Your goal
Among the entries that follow, the required portion opens with the line containing "Generate a Blender" and closes with the line containing "PI = math.pi". Give that portion again exactly, and nothing else.

Begin Task data

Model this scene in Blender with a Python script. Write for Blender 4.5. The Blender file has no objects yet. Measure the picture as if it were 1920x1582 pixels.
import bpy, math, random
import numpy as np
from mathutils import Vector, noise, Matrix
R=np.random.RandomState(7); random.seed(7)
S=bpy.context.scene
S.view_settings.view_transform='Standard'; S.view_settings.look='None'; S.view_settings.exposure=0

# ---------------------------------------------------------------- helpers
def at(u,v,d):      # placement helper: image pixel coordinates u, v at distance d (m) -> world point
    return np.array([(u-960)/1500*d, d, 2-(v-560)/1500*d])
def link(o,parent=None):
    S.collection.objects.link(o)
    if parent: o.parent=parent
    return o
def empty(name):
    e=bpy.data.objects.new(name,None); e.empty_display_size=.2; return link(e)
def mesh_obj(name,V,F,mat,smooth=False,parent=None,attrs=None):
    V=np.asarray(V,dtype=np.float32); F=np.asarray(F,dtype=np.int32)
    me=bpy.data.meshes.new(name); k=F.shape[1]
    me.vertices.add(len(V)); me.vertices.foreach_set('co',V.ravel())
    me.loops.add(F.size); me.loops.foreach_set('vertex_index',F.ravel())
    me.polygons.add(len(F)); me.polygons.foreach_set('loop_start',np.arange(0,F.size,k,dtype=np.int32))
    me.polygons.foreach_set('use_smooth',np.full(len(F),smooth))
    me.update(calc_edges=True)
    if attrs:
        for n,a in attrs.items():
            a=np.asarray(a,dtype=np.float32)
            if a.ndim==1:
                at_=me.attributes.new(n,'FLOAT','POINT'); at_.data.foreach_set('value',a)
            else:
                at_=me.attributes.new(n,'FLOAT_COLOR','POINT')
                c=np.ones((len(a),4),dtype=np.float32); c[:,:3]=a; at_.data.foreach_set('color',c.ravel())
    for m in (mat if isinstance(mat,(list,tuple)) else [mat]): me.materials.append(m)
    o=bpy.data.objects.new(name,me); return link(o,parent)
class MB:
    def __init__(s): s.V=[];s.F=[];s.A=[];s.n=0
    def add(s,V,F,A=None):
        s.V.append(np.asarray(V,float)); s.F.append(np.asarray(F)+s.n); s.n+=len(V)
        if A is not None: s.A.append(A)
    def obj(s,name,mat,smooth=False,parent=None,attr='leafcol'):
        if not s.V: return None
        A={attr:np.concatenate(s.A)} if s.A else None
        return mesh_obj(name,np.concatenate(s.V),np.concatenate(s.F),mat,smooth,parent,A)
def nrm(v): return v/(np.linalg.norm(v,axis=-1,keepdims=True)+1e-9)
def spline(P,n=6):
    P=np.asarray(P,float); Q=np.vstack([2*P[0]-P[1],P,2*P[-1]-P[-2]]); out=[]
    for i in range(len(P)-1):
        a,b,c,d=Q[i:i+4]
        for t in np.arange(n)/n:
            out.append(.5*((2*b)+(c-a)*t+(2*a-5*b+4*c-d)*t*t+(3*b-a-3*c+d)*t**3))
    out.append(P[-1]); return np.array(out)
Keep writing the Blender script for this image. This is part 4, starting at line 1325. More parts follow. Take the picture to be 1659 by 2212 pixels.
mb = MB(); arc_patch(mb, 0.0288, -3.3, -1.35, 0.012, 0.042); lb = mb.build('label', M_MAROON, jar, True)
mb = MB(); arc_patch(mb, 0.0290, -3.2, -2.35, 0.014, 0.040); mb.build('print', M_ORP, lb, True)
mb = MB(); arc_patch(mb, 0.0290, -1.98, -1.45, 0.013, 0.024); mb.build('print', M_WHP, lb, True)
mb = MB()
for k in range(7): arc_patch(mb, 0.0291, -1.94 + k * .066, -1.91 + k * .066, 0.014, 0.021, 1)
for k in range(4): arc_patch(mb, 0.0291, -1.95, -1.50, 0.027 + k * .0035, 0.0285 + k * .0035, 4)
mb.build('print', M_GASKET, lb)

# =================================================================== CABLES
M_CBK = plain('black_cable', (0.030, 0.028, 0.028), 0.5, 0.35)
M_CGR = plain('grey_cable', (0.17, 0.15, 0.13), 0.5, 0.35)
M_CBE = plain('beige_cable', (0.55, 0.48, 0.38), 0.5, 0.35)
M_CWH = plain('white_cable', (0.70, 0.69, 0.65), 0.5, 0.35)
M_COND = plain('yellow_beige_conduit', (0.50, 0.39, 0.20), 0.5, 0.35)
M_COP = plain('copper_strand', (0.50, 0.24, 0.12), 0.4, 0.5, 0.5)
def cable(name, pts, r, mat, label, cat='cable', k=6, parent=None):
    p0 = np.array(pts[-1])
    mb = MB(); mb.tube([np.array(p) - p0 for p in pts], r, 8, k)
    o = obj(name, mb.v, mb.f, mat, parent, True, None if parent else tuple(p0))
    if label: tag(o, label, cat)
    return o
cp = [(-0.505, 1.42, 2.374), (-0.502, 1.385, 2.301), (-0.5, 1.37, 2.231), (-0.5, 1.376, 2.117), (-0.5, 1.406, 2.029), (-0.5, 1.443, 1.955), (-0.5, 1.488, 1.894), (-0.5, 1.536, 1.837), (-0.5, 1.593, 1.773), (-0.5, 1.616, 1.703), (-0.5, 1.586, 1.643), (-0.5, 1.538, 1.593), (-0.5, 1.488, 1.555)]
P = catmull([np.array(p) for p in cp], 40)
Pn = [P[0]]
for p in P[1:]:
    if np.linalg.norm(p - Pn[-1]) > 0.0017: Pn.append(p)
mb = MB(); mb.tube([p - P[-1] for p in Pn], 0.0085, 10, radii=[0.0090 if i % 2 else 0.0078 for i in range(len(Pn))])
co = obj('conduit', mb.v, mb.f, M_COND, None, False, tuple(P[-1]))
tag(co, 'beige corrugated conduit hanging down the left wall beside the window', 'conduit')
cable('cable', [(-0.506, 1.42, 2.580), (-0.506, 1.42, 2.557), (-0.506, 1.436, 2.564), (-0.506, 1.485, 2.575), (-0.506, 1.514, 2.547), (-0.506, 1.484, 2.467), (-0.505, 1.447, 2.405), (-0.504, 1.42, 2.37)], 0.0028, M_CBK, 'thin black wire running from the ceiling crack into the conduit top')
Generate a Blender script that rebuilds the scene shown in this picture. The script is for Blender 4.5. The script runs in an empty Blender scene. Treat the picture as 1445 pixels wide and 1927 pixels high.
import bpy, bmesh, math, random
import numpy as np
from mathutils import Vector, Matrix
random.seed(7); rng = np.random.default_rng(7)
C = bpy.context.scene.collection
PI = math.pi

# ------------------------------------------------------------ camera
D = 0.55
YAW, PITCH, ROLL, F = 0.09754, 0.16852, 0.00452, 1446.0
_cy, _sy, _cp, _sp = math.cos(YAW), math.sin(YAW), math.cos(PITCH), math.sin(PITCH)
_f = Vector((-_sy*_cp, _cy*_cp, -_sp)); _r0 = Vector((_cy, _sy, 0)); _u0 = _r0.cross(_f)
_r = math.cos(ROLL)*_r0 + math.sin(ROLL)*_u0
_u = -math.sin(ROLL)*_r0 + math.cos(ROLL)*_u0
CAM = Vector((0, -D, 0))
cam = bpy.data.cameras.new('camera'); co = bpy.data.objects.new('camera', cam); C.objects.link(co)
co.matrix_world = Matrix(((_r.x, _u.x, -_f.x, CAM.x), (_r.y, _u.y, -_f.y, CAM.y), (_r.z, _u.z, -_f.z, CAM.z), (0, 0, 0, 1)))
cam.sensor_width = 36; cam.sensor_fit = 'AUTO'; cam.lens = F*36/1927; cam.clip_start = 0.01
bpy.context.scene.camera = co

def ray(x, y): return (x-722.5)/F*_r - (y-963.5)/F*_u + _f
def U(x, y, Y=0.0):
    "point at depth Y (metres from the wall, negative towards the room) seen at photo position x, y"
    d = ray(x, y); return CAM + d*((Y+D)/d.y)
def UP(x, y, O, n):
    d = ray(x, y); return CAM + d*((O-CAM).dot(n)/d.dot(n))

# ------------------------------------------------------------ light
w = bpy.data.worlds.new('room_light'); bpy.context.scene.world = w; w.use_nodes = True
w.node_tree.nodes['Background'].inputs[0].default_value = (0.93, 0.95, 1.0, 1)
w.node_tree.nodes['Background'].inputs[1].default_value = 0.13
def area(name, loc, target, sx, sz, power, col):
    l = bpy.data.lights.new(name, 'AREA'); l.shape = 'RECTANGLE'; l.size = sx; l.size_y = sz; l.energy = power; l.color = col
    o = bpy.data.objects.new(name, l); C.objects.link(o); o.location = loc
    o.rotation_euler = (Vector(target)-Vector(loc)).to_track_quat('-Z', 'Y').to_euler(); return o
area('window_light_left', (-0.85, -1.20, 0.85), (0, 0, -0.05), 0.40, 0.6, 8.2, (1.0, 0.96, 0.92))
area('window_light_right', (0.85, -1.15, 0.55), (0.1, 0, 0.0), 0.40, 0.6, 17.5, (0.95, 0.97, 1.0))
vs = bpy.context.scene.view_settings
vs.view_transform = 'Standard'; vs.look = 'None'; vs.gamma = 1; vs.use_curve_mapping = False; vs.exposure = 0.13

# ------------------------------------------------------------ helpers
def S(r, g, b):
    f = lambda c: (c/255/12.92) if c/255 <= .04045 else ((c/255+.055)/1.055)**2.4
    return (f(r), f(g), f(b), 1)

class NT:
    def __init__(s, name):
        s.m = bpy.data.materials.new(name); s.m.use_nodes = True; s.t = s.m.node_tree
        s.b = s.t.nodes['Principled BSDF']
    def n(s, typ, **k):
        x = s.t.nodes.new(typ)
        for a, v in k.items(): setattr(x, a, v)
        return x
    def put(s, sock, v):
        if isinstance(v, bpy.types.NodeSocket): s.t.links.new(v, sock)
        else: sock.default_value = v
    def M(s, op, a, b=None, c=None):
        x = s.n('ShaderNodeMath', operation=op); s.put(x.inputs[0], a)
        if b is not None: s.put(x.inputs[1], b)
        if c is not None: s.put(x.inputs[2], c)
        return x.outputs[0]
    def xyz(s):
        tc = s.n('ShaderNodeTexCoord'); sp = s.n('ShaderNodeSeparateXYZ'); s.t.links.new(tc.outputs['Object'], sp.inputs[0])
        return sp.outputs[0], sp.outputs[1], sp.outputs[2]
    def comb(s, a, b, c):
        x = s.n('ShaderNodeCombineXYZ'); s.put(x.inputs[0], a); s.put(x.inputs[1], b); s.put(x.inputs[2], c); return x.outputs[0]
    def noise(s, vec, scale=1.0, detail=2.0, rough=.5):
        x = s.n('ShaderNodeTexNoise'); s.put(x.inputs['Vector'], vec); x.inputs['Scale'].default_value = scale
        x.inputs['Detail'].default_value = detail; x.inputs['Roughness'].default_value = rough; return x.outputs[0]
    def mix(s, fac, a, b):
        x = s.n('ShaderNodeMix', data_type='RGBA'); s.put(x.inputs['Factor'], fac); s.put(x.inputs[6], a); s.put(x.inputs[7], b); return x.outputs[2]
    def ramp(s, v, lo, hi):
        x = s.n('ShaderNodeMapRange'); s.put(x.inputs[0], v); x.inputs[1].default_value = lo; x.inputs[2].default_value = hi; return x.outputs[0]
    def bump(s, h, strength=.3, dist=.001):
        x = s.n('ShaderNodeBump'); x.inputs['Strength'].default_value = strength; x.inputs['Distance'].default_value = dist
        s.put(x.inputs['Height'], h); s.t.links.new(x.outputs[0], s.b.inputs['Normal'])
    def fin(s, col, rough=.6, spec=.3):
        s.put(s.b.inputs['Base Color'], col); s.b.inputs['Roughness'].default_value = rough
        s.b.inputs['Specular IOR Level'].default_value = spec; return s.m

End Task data

Worked answer
Generate a Blender script that rebuilds the scene shown in this picture. The script is for Blender 4.5. The script runs in an empty Blender scene. Treat the picture as 1445 pixels wide and 1927 pixels high.
import bpy, bmesh, math, random
import numpy as np
from mathutils import Vector, Matrix
random.seed(7); rng = np.random.default_rng(7)
C = bpy.context.scene.collection
PI = math.pi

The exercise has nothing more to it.